Not so in the era of AMC’s “Mad Men,” when television was still novel (on only for a few hours a day), people read, and the assault known as advertising and entertainment wasn’t nearly so ubiquitous.

There is much to recommend about “Mad Men”—the characters, the sets, the sleek sexiness, but perhaps what is best about it is not what’s in it, but what’s left out.

The makers of “Mad Men” have mastered the art of silences.

Like the white space on a page of text, and the way it shapes the reading experience, the well-placed silences in “Mad Men” are exquisite and excruciating.

And it’s not just the silences, but the overall quietness of the sophisticated drama. There’s very little music, very little noise, just people talking—and not—so much so that commercial breaks are even more jarring in their intrusion than usual.
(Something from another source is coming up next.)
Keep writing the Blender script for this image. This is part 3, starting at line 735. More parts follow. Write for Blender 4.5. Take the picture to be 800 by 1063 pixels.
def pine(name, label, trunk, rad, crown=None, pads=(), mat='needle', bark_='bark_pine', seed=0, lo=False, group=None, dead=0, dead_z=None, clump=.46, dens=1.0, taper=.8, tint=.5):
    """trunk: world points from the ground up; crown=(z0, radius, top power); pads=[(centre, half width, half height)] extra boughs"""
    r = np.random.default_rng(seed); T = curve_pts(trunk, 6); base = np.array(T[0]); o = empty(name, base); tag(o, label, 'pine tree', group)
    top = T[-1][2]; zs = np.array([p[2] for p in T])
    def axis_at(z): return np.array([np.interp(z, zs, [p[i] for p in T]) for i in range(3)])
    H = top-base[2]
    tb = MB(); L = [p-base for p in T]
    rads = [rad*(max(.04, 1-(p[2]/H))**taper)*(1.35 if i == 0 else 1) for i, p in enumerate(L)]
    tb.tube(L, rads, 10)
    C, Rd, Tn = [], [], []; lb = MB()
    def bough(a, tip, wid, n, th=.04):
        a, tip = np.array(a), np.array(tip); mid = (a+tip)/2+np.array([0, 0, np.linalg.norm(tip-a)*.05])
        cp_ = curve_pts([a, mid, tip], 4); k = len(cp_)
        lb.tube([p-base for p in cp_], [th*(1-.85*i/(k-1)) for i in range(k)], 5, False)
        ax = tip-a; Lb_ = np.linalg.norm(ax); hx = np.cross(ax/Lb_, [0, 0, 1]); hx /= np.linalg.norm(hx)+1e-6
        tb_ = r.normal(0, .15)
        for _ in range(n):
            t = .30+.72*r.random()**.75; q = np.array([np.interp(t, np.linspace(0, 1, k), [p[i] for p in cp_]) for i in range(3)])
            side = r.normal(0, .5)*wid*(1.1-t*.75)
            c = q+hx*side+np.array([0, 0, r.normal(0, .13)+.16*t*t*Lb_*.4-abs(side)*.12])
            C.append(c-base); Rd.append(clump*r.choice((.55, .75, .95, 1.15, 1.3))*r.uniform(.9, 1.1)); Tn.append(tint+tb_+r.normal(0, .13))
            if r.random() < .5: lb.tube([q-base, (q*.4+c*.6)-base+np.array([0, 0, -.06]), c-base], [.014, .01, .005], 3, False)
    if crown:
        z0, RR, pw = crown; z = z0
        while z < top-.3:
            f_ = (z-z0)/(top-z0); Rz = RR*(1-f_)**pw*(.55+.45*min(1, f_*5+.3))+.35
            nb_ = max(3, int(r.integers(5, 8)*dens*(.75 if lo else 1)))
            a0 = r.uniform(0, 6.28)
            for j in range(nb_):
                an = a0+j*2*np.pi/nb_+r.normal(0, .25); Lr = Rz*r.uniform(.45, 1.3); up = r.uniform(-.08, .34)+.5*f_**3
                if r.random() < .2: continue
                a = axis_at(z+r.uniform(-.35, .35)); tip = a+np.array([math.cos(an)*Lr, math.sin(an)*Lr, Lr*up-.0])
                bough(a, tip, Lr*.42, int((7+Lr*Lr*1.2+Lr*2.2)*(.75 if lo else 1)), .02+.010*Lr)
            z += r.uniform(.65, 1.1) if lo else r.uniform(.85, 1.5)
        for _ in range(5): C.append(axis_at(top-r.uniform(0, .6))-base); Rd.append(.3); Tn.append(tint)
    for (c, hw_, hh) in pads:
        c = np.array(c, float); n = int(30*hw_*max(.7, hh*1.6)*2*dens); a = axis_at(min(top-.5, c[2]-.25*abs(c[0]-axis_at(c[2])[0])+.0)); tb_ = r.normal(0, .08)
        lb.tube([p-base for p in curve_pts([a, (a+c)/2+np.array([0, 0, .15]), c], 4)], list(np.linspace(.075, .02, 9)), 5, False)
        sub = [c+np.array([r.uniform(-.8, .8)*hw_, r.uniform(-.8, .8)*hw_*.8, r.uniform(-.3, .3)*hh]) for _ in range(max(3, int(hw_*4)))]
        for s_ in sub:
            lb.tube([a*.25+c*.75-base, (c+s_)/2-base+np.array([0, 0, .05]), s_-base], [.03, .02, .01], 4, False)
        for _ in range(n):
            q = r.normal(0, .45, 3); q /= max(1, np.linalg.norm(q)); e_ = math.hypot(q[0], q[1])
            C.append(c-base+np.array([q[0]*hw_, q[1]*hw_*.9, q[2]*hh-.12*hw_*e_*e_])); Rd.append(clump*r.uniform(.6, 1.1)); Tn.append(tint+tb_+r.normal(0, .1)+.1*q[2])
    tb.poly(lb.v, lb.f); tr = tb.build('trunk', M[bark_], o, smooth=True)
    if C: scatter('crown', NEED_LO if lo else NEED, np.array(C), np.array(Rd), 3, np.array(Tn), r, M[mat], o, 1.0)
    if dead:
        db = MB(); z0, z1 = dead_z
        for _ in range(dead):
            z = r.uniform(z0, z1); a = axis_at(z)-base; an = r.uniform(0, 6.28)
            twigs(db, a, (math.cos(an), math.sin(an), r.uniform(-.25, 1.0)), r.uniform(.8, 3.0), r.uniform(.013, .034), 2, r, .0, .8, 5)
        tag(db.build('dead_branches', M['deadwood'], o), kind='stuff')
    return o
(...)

Set in 1960s New York, the sexy, stylized drama follows the lives of the men and women of Madison Avenue advertising. The series revolves around the conflicted Don Draper, the biggest ad man (and ladies’ man) in the business, and his colleagues at the Sterling Cooper Advertising Agency. As Don makes the plays in the boardroom and the bedroom, he struggles to stay a step ahead of the rapidly changing times and the young executives nipping at his heels. The series also depicts authentically the roles of men and women in this era while exploring the true human nature beneath the guise of 1960s traditional family values.

“Mad Men” is one of the most existential dramas to ever air on TV. All the characters are vaguely aware something is missing, something isn’t right, but for Don the feeling is anxiety-causing acute. We are given a front row seat to the lives of men and women trudging around the abyss, the quietness of their lives, the many silences around them, an outward manifestation of the noiseless void inside of them.

Relish the quiet and silence of “Mad Men,” get caught up in the spectacular set pieces and the turbulent times, and, most of all, the complex characters. As you do, remember, if it appears nothing is happening, look again. It’s all there—only it’s in the subtext. If you only hear the text you’ll miss it. If you only see what’s on the surface, you won’t perceive most of what’s happening—the bulk of the berg moving these people is below the surface. Way below—where the current actually runs in a different direction.

If you haven’t tried “Mad Men” or tried it and weren’t immediately smitten, try it again. Still yourself from the frenzy of Twenty-first Century America’s frantic pace, shut out the din and noise and sound and fury that is modern, manic, shallow culture, and embrace the essential silence at the heart of “Mad Men.” Listen. It is the center of Job’s whirlwind, and out of its utter emptiness, truly transformational truths can be heard—but only if we are still and quiet and linger to listen.